*Work instructions*.
Starting at the line containing "Continue the Blender", please quote every line up to and including the line containing "obj('seam', tube([(p[0], p[1], z+.0004)", exactly, and nothing beyond.

** Begin Input records **

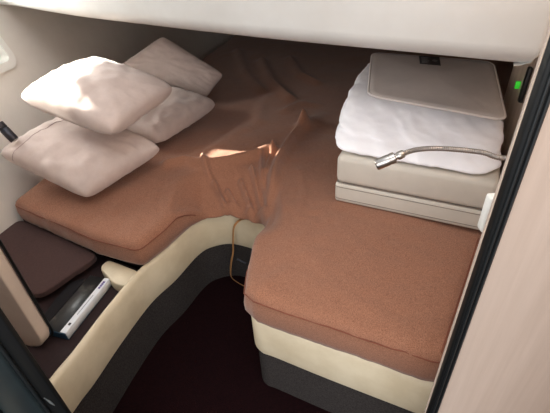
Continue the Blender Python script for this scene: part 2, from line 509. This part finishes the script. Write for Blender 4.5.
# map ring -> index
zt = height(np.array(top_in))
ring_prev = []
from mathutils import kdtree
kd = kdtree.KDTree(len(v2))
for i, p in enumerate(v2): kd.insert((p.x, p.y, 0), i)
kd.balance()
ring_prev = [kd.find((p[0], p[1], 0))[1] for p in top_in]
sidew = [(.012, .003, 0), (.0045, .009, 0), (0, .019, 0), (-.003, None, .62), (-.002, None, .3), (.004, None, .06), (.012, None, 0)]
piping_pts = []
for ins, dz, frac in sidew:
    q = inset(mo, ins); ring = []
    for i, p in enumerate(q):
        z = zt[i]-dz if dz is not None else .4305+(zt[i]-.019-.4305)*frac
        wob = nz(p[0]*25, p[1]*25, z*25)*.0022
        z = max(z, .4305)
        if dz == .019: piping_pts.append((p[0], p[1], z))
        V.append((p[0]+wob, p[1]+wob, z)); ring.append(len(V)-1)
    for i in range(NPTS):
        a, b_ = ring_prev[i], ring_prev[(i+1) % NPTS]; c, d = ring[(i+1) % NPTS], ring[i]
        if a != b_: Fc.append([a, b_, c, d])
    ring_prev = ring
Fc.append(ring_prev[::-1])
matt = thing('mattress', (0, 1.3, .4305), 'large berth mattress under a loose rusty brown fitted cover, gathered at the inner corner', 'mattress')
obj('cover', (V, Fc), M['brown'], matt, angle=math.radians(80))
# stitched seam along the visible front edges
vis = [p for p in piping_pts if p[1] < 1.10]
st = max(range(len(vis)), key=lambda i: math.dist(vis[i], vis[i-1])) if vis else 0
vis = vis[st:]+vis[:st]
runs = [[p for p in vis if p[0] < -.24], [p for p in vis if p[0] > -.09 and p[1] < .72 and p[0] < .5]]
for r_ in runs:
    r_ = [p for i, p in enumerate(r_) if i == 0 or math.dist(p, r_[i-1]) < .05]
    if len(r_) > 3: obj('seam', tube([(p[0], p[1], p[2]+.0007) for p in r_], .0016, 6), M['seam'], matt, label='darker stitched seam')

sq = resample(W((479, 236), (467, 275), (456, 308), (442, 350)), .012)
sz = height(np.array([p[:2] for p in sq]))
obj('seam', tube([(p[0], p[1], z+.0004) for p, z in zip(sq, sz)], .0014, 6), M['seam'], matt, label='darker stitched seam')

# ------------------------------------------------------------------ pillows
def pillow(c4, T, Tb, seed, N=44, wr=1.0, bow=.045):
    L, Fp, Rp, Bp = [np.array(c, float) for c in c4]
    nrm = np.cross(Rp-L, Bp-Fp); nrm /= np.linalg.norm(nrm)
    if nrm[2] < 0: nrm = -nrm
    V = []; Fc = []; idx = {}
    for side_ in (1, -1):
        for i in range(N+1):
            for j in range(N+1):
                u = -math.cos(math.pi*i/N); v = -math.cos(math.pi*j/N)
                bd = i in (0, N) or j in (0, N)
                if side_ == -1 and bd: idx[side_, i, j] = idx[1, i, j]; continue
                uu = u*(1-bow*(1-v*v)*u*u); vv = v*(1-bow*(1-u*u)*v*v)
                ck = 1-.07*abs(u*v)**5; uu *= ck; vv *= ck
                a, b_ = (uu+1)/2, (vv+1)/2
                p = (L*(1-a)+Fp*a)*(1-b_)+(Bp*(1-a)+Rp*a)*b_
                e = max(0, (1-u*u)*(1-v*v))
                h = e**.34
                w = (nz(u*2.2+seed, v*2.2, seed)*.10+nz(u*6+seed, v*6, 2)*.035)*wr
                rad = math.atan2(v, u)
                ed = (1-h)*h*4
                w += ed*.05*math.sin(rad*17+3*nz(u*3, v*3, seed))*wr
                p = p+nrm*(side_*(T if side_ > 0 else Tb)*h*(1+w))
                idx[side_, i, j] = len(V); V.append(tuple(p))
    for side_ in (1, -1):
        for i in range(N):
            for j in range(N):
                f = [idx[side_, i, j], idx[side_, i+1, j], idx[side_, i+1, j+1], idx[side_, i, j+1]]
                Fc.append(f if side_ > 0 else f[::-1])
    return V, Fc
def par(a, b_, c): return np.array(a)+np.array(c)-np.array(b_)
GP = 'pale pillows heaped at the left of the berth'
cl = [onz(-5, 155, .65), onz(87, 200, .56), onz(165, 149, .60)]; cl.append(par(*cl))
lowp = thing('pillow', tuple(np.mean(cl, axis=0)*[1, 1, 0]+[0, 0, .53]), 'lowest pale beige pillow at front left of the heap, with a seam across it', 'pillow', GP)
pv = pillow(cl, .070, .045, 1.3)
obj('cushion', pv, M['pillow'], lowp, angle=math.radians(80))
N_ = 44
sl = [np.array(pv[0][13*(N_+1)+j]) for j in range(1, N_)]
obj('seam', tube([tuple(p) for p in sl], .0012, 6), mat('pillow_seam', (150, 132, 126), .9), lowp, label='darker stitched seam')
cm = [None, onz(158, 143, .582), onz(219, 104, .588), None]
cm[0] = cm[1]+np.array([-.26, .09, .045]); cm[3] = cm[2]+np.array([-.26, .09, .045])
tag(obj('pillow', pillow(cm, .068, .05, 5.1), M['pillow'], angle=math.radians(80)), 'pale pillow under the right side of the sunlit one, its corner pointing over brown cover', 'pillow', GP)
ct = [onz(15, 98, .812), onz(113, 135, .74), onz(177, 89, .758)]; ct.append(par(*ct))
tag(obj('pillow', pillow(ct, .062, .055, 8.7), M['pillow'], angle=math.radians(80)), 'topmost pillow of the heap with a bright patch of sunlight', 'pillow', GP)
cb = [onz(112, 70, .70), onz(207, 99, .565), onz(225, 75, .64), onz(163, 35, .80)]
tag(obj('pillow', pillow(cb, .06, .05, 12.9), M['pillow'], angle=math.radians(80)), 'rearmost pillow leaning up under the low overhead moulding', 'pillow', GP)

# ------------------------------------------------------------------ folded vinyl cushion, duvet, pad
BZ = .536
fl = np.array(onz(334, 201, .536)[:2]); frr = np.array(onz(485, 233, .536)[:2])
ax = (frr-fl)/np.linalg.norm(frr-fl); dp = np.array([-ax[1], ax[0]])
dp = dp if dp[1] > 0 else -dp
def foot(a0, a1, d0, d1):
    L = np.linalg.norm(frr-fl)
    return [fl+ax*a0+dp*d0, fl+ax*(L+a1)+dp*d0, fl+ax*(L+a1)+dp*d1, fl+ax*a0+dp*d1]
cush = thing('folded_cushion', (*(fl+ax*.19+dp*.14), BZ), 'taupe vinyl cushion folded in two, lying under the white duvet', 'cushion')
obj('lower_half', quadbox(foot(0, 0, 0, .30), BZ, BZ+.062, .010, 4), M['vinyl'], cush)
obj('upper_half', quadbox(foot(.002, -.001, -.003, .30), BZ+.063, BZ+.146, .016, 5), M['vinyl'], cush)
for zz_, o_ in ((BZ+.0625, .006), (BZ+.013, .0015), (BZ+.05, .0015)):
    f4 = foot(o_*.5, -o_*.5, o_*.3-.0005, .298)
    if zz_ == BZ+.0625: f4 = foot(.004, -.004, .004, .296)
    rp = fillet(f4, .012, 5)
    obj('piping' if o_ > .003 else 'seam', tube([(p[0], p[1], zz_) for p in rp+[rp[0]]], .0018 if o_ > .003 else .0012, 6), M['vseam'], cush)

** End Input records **
** Begin Input records **

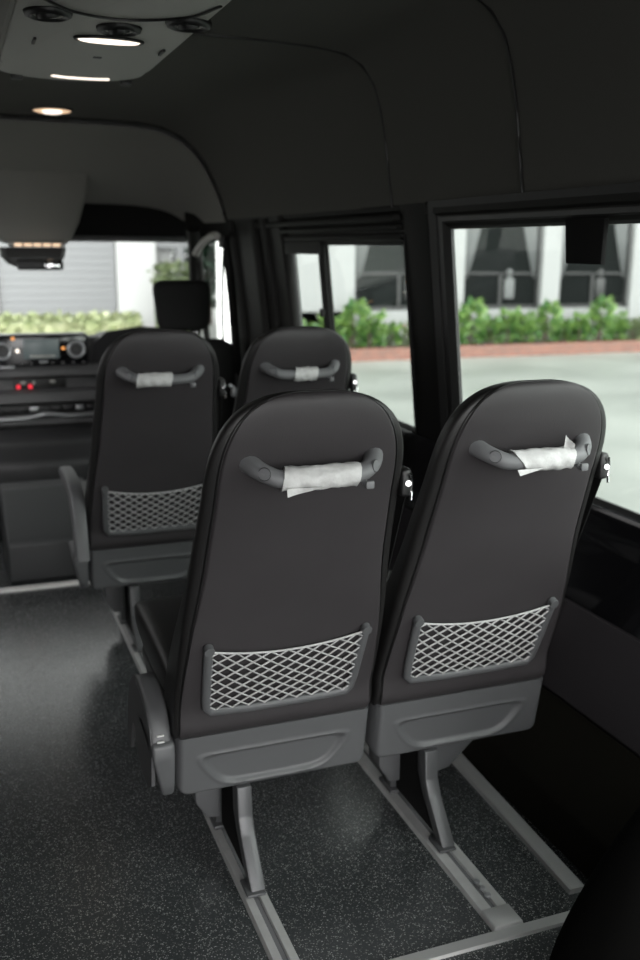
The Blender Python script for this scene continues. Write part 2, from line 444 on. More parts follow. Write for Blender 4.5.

** End Input records **

*Exercise solution*.
Continue the Blender Python script for this scene: part 2, from line 509. This part finishes the script. Write for Blender 4.5.
# map ring -> index
zt = height(np.array(top_in))
ring_prev = []
from mathutils import kdtree
kd = kdtree.KDTree(len(v2))
for i, p in enumerate(v2): kd.insert((p.x, p.y, 0), i)
kd.balance()
ring_prev = [kd.find((p[0], p[1], 0))[1] for p in top_in]
sidew = [(.012, .003, 0), (.0045, .009, 0), (0, .019, 0), (-.003, None, .62), (-.002, None, .3), (.004, None, .06), (.012, None, 0)]
piping_pts = []
for ins, dz, frac in sidew:
    q = inset(mo, ins); ring = []
    for i, p in enumerate(q):
        z = zt[i]-dz if dz is not None else .4305+(zt[i]-.019-.4305)*frac
        wob = nz(p[0]*25, p[1]*25, z*25)*.0022
        z = max(z, .4305)
        if dz == .019: piping_pts.append((p[0], p[1], z))
        V.append((p[0]+wob, p[1]+wob, z)); ring.append(len(V)-1)
    for i in range(NPTS):
        a, b_ = ring_prev[i], ring_prev[(i+1) % NPTS]; c, d = ring[(i+1) % NPTS], ring[i]
        if a != b_: Fc.append([a, b_, c, d])
    ring_prev = ring
Fc.append(ring_prev[::-1])
matt = thing('mattress', (0, 1.3, .4305), 'large berth mattress under a loose rusty brown fitted cover, gathered at the inner corner', 'mattress')
obj('cover', (V, Fc), M['brown'], matt, angle=math.radians(80))
# stitched seam along the visible front edges
vis = [p for p in piping_pts if p[1] < 1.10]
st = max(range(len(vis)), key=lambda i: math.dist(vis[i], vis[i-1])) if vis else 0
vis = vis[st:]+vis[:st]
runs = [[p for p in vis if p[0] < -.24], [p for p in vis if p[0] > -.09 and p[1] < .72 and p[0] < .5]]
for r_ in runs:
    r_ = [p for i, p in enumerate(r_) if i == 0 or math.dist(p, r_[i-1]) < .05]
    if len(r_) > 3: obj('seam', tube([(p[0], p[1], p[2]+.0007) for p in r_], .0016, 6), M['seam'], matt, label='darker stitched seam')

sq = resample(W((479, 236), (467, 275), (456, 308), (442, 350)), .012)
sz = height(np.array([p[:2] for p in sq]))
obj('seam', tube([(p[0], p[1], z+.0004) for p, z in zip(sq, sz)], .0014, 6), M['seam'], matt, label='darker stitched seam')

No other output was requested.